- _SHORT PROBLEM_
Reproduce each line of the material exactly, minus any picture.

━━ SUPPLIED DATA ━━

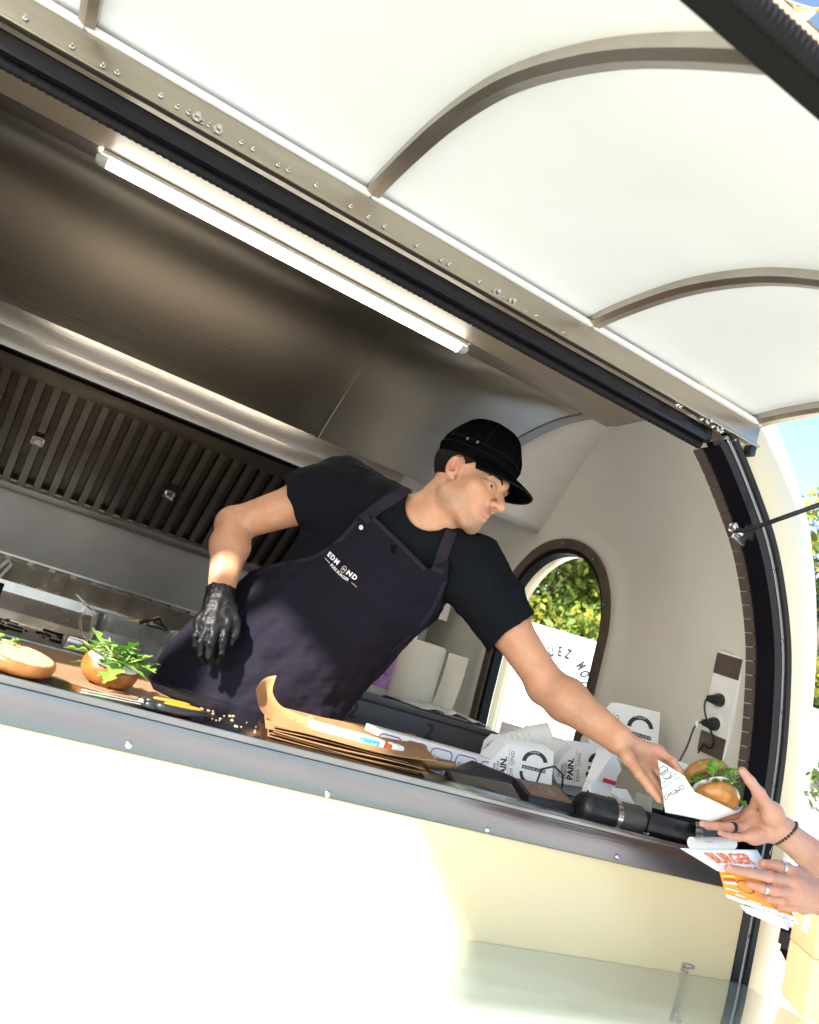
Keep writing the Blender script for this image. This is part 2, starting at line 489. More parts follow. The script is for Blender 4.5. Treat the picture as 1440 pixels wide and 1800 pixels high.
# gas strut with its bracket
bp = at(1292, 934, 1.338)
MB().tube([bp + A3(-.006, 0, 0), bp + A3(.0, -.03, .0), A3(1.42, .72, .722)], .0055, 10).build('gas_strut', M['black'], T, smooth=True)
MB().obox(bp + A3(.03, .01, .0), (.02, 0, -.004), (0, .003, 0), (.003, 0, .016)).tube([bp + A3(-.014, 0, .004), bp + A3(.02, .0, .0)], .008, 10).lathe([(.0001, -.012), (.009, -.008), (.012, 0), (.009, .008), (.0001, .012)], bp + A3(-.012, -.004, .008), (0, 1, 0), 12).build('strut_bracket', M['steel_pol'], T, smooth=True, angle=40)

# counter
ctop = MB().prism([A3(x, y, ZC - .012) for x, y in [(XL + .03, YF - .012), (1.69, YF - .012), (1.69, YF + .075)] + [(float(xend(y, ZC)) - .003, y) for y in np.linspace(1.45, 2.35, 8)] + [(1.02, 2.35), (1.02, 1.88), (XL + .03, 1.88)]], (0, 0, .012)).build('counter_top', M['counter'], T, bevel=.0015)
MB().box((XL + .03, YF - .014, -.227), (1.635, YF - .003, ZC - .0125)).build('counter_fascia', M['fascia'], T, bevel=.0015)
MB().box((XL + .03, 1.84, -1.15), (1.0, 1.86, ZC - .013)).box((XL + .03, 1.40, -1.148), (1.02, 1.839, -.50)).build('counter_cabinet', M['steel_dull'], T)
rv = None
for px, py in ((227, 1310), (577, 1396), (858, 1460), (1086, 1507)):
    p = at(px, py, YF - .0155)
    if rv is None:
        rv = MB().lathe([(.0001, -.0028), (.003, -.0024), (.0048, -.0012), (.006, .0), (.006, .0018), (.0001, .002)], p, (0, 1, 0), 16).build('rivet', M['steel_pol'], T, smooth=True); rp = p
    else: again(rv, 'rivet', p - rp, T)
for dx in (-.45, -.9):
    again(rv, 'rivet', (dx, 0, 0), T)
# small latch on the outer panel, above the shelf
lp = at(1210, 1697, YF - .016)
MB().box(lp + A3(-.012, -.008, -.004), lp + A3(.012, .005, .003)).box(lp + A3(-.012, -.008, -.014), lp + A3(-.006, .005, -.0045)).build('latch', M['steel_dull'], T, bevel=.001)
# fold-down shelf under the hatch
SZ = -.418
p1 = atz(1347, 1752, SZ); 
MB().box((XL + .1, .58, SZ - .022), (float(p1[0]), YF - .0115, SZ)).build('fold_down_shelf', M['teal'], T, bevel=.004)
for sx in (-1.2, -.2, .8, 1.6):
    MB().tube([A3(sx, .75, SZ - .023), A3(sx, YF - .012, SZ - .33)], .011, 8).build('shelf_stay', M['steel_dull'], T, smooth=True, angle=40)

# ------------------------------------------------------------------ hatch (part of the trailer)
hp = np.array([(1.335, .826), (1.29, .832), (1.211, .833), (1.13, .831), (1.049, .824), (.96, .806), (.873, .782), (.80, .752), (.724, .716), (.595, .646), (.471, .562), (.39, .503)])
t_ = np.linspace(0, len(hp) - 1, 40)
hp = np.stack([np.interp(t_, range(len(hp)), hp[:, i]) for i in (0, 1)], 1)
for _ in range(4): hp[1:-1] = (hp[:-2] + hp[2:] + 2 * hp[1:-1]) / 4
HX0, HX1 = -.45, 1.435
hx = np.linspace(HX0, HX1, 14)
g = np.array([[(x, y, z + .016) for y, z in hp] for x in hx])
H = MB().sheet(g).build('hatch_lining', M['liner'], T, smooth=True)
g2 = g + A3(0, 0, .012)
MB().sheet(g2).build('hatch_skin', M['cream'], H, smooth=True)
def rib(x0, x1, name, m):
    a = np.array([[(x, y, z - d) for y, z in hp] for x, d in ((x0, -.018), (x0, .0), (x0 + .012, .006), (x1 - .0, .004), (x1, -.018))])
    return MB().sheet(a).build(name, m, H, smooth=True, angle=25)
r0 = rib(-.199, -.171, 'rib', M['rib'])
for x in (.352, .900): again(r0, 'rib', (x + .185 - .012, 0, 0), H)
rib(1.405, 1.437, 'rib', M['rib'])
# hinge rail: plate, pale edging, lip
MB().box((HX0, YF - .006, .772), (HX1 - .004, YF + .004, .822)).build('hinge_rail', M['rail'], H, bevel=.001)
MB().box((HX0, YF - .014, .8225), (HX1 - .006, YF + .004, .833)).build('rail_edging', M['liner'], H, bevel=.002)
MB().box((HX0, YF - .018, .764), (HX1 - .004, YF - .0, .7715)).build('rail_lip', M['rail'], H, bevel=.003)
# hatch outer edge: black beam with a ribbed seal
ye, ze = hp[-1]
MB().box((HX0, ye - .024, ze - .007), (HX1, ye + .001, ze + .010)).build('hatch_edge', M['blackmatte'], H, bevel=.006)
g = []
for x in np.linspace(HX0, HX1, 1500):
    q = .0085 + .0007 * math.sin(x * 2 * PI / .006)
    g.append([(x, ye - .031 + q * math.cos(a), ze - .003 + q * math.sin(a)) for a in np.linspace(0, 2 * PI, 11)])
MB().sheet(np.array(g)).build('ribbed_seal', M['rubber'], H, smooth=True)
# seal along the top of the opening
MB().box((HX0, YF + .006, .728), (1.30, YF + .05, .762)).build('top_seal_channel', M['rubber_gloss'], T, bevel=.006)
g = []
for x in np.linspace(HX0, 1.29, 420):
    q = .010 + .0012 * math.sin(x * 2 * PI / .012)
    g.append([(x, YF + .03 + q * math.cos(a), .722 + q * math.sin(a)) for a in np.linspace(0, 2 * PI, 9)])
MB().sheet(np.array(g)).build('top_seal', M['rubber'], T, smooth=True)
MB().box((HX0, YF - .006, .846), (1.22, YF + .05, .90)).build('sun_leak_strip', M['cream'], T, bevel=.004)  # added strip, unseen above the hinge, keeps sun from leaking onto the end wall
# droplet-shaped screws and paired bolts on the hinge rail
drops = [(45, 32), (127, 82), (181, 116), (206, 128), (283, 168), (312, 188), (332, 198), (355, 215), (367, 220), (424, 250), (445, 262), (489, 290), (506, 299), (555, 326), (616, 363), (647, 382), (676, 399), (733, 432), (776, 458), (789, 465), (842, 496), (882, 524), (922, 549), (941, 556), (988, 586), (1001, 595), (1032, 614), (1076, 640), (1100, 656), (1118, 664), (1158, 688), (1189, 712), (1195, 715), (1232, 737), (1252, 750), (1267, 759), (1289, 774), (1302, 781)]
bolts = [(345, 209), (382, 231), (870, 516), (897, 532), (1241, 741), (1260, 754)]
d0 = b0 = None
for px, py in drops:
    p = at(px, py, YF - .008)
    if d0 is None: d0 = MB().lathe([(.0001, .0), (.0042, .0002), (.0042, -.002), (.0022, -.0035), (.0016, -.009), (.0001, -.010)], p, (0, 1, 0), 8).build('rail_screw', M['steel_pol'], H, smooth=True, angle=50); dp = p
    else: again(d0, 'rail_screw', p - dp, H)
for px, py in bolts:
    p = at(px, py, YF - .008)
    if b0 is None: b0 = MB().lathe([(.0001, .0), (.0085, .0), (.0085, -.007), (.005, -.007), (.005, -.017), (.0001, -.018)], p, (0, 1, 0), 6).build('rail_bolt', M['steel_pol'], H); bp0 = p
    else: again(b0, 'rail_bolt', p - bp0, H)
# end block with a black stop
p = at(1322, 782, YF - .02)
MB().box(p + A3(-.012, -.012, -.03), p + A3(.006, .012, -.004)).build('hatch_stop', M['black'], H, bevel=.004)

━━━

- _ANSWER FOR THIS EXERCISE_
Keep writing the Blender script for this image. This is part 2, starting at line 489. More parts follow. The script is for Blender 4.5. Treat the picture as 1440 pixels wide and 1800 pixels high.
# gas strut with its bracket
bp = at(1292, 934, 1.338)
MB().tube([bp + A3(-.006, 0, 0), bp + A3(.0, -.03, .0), A3(1.42, .72, .722)], .0055, 10).build('gas_strut', M['black'], T, smooth=True)
MB().obox(bp + A3(.03, .01, .0), (.02, 0, -.004), (0, .003, 0), (.003, 0, .016)).tube([bp + A3(-.014, 0, .004), bp + A3(.02, .0, .0)], .008, 10).lathe([(.0001, -.012), (.009, -.008), (.012, 0), (.009, .008), (.0001, .012)], bp + A3(-.012, -.004, .008), (0, 1, 0), 12).build('strut_bracket', M['steel_pol'], T, smooth=True, angle=40)

# counter
ctop = MB().prism([A3(x, y, ZC - .012) for x, y in [(XL + .03, YF - .012), (1.69, YF - .012), (1.69, YF + .075)] + [(float(xend(y, ZC)) - .003, y) for y in np.linspace(1.45, 2.35, 8)] + [(1.02, 2.35), (1.02, 1.88), (XL + .03, 1.88)]], (0, 0, .012)).build('counter_top', M['counter'], T, bevel=.0015)
MB().box((XL + .03, YF - .014, -.227), (1.635, YF - .003, ZC - .0125)).build('counter_fascia', M['fascia'], T, bevel=.0015)
MB().box((XL + .03, 1.84, -1.15), (1.0, 1.86, ZC - .013)).box((XL + .03, 1.40, -1.148), (1.02, 1.839, -.50)).build('counter_cabinet', M['steel_dull'], T)
rv = None
for px, py in ((227, 1310), (577, 1396), (858, 1460), (1086, 1507)):
    p = at(px, py, YF - .0155)
    if rv is None:
        rv = MB().lathe([(.0001, -.0028), (.003, -.0024), (.0048, -.0012), (.006, .0), (.006, .0018), (.0001, .002)], p, (0, 1, 0), 16).build('rivet', M['steel_pol'], T, smooth=True); rp = p
    else: again(rv, 'rivet', p - rp, T)
for dx in (-.45, -.9):
    again(rv, 'rivet', (dx, 0, 0), T)
# small latch on the outer panel, above the shelf
lp = at(1210, 1697, YF - .016)
MB().box(lp + A3(-.012, -.008, -.004), lp + A3(.012, .005, .003)).box(lp + A3(-.012, -.008, -.014), lp + A3(-.006, .005, -.0045)).build('latch', M['steel_dull'], T, bevel=.001)
# fold-down shelf under the hatch
SZ = -.418
p1 = atz(1347, 1752, SZ); 
MB().box((XL + .1, .58, SZ - .022), (float(p1[0]), YF - .0115, SZ)).build('fold_down_shelf', M['teal'], T, bevel=.004)
for sx in (-1.2, -.2, .8, 1.6):
    MB().tube([A3(sx, .75, SZ - .023), A3(sx, YF - .012, SZ - .33)], .011, 8).build('shelf_stay', M['steel_dull'], T, smooth=True, angle=40)

# ------------------------------------------------------------------ hatch (part of the trailer)
hp = np.array([(1.335, .826), (1.29, .832), (1.211, .833), (1.13, .831), (1.049, .824), (.96, .806), (.873, .782), (.80, .752), (.724, .716), (.595, .646), (.471, .562), (.39, .503)])
t_ = np.linspace(0, len(hp) - 1, 40)
hp = np.stack([np.interp(t_, range(len(hp)), hp[:, i]) for i in (0, 1)], 1)
for _ in range(4): hp[1:-1] = (hp[:-2] + hp[2:] + 2 * hp[1:-1]) / 4
HX0, HX1 = -.45, 1.435
hx = np.linspace(HX0, HX1, 14)
g = np.array([[(x, y, z + .016) for y, z in hp] for x in hx])
H = MB().sheet(g).build('hatch_lining', M['liner'], T, smooth=True)
g2 = g + A3(0, 0, .012)
MB().sheet(g2).build('hatch_skin', M['cream'], H, smooth=True)
def rib(x0, x1, name, m):
    a = np.array([[(x, y, z - d) for y, z in hp] for x, d in ((x0, -.018), (x0, .0), (x0 + .012, .006), (x1 - .0, .004), (x1, -.018))])
    return MB().sheet(a).build(name, m, H, smooth=True, angle=25)
r0 = rib(-.199, -.171, 'rib', M['rib'])
for x in (.352, .900): again(r0, 'rib', (x + .185 - .012, 0, 0), H)
rib(1.405, 1.437, 'rib', M['rib'])
# hinge rail: plate, pale edging, lip
MB().box((HX0, YF - .006, .772), (HX1 - .004, YF + .004, .822)).build('hinge_rail', M['rail'], H, bevel=.001)
MB().box((HX0, YF - .014, .8225), (HX1 - .006, YF + .004, .833)).build('rail_edging', M['liner'], H, bevel=.002)
MB().box((HX0, YF - .018, .764), (HX1 - .004, YF - .0, .7715)).build('rail_lip', M['rail'], H, bevel=.003)
# hatch outer edge: black beam with a ribbed seal
ye, ze = hp[-1]
MB().box((HX0, ye - .024, ze - .007), (HX1, ye + .001, ze + .010)).build('hatch_edge', M['blackmatte'], H, bevel=.006)
g = []
for x in np.linspace(HX0, HX1, 1500):
    q = .0085 + .0007 * math.sin(x * 2 * PI / .006)
    g.append([(x, ye - .031 + q * math.cos(a), ze - .003 + q * math.sin(a)) for a in np.linspace(0, 2 * PI, 11)])
MB().sheet(np.array(g)).build('ribbed_seal', M['rubber'], H, smooth=True)
# seal along the top of the opening
MB().box((HX0, YF + .006, .728), (1.30, YF + .05, .762)).build('top_seal_channel', M['rubber_gloss'], T, bevel=.006)
g = []
for x in np.linspace(HX0, 1.29, 420):
    q = .010 + .0012 * math.sin(x * 2 * PI / .012)
    g.append([(x, YF + .03 + q * math.cos(a), .722 + q * math.sin(a)) for a in np.linspace(0, 2 * PI, 9)])
MB().sheet(np.array(g)).build('top_seal', M['rubber'], T, smooth=True)
MB().box((HX0, YF - .006, .846), (1.22, YF + .05, .90)).build('sun_leak_strip', M['cream'], T, bevel=.004)  # added strip, unseen above the hinge, keeps sun from leaking onto the end wall
# droplet-shaped screws and paired bolts on the hinge rail
drops = [(45, 32), (127, 82), (181, 116), (206, 128), (283, 168), (312, 188), (332, 198), (355, 215), (367, 220), (424, 250), (445, 262), (489, 290), (506, 299), (555, 326), (616, 363), (647, 382), (676, 399), (733, 432), (776, 458), (789, 465), (842, 496), (882, 524), (922, 549), (941, 556), (988, 586), (1001, 595), (1032, 614), (1076, 640), (1100, 656), (1118, 664), (1158, 688), (1189, 712), (1195, 715), (1232, 737), (1252, 750), (1267, 759), (1289, 774), (1302, 781)]
bolts = [(345, 209), (382, 231), (870, 516), (897, 532), (1241, 741), (1260, 754)]
d0 = b0 = None
for px, py in drops:
    p = at(px, py, YF - .008)
    if d0 is None: d0 = MB().lathe([(.0001, .0), (.0042, .0002), (.0042, -.002), (.0022, -.0035), (.0016, -.009), (.0001, -.010)], p, (0, 1, 0), 8).build('rail_screw', M['steel_pol'], H, smooth=True, angle=50); dp = p
    else: again(d0, 'rail_screw', p - dp, H)
for px, py in bolts:
    p = at(px, py, YF - .008)
    if b0 is None: b0 = MB().lathe([(.0001, .0), (.0085, .0), (.0085, -.007), (.005, -.007), (.005, -.017), (.0001, -.018)], p, (0, 1, 0), 6).build('rail_bolt', M['steel_pol'], H); bp0 = p
    else: again(b0, 'rail_bolt', p - bp0, H)
# end block with a black stop
p = at(1322, 782, YF - .02)
MB().box(p + A3(-.012, -.012, -.03), p + A3(.006, .012, -.004)).build('hatch_stop', M['black'], H, bevel=.004)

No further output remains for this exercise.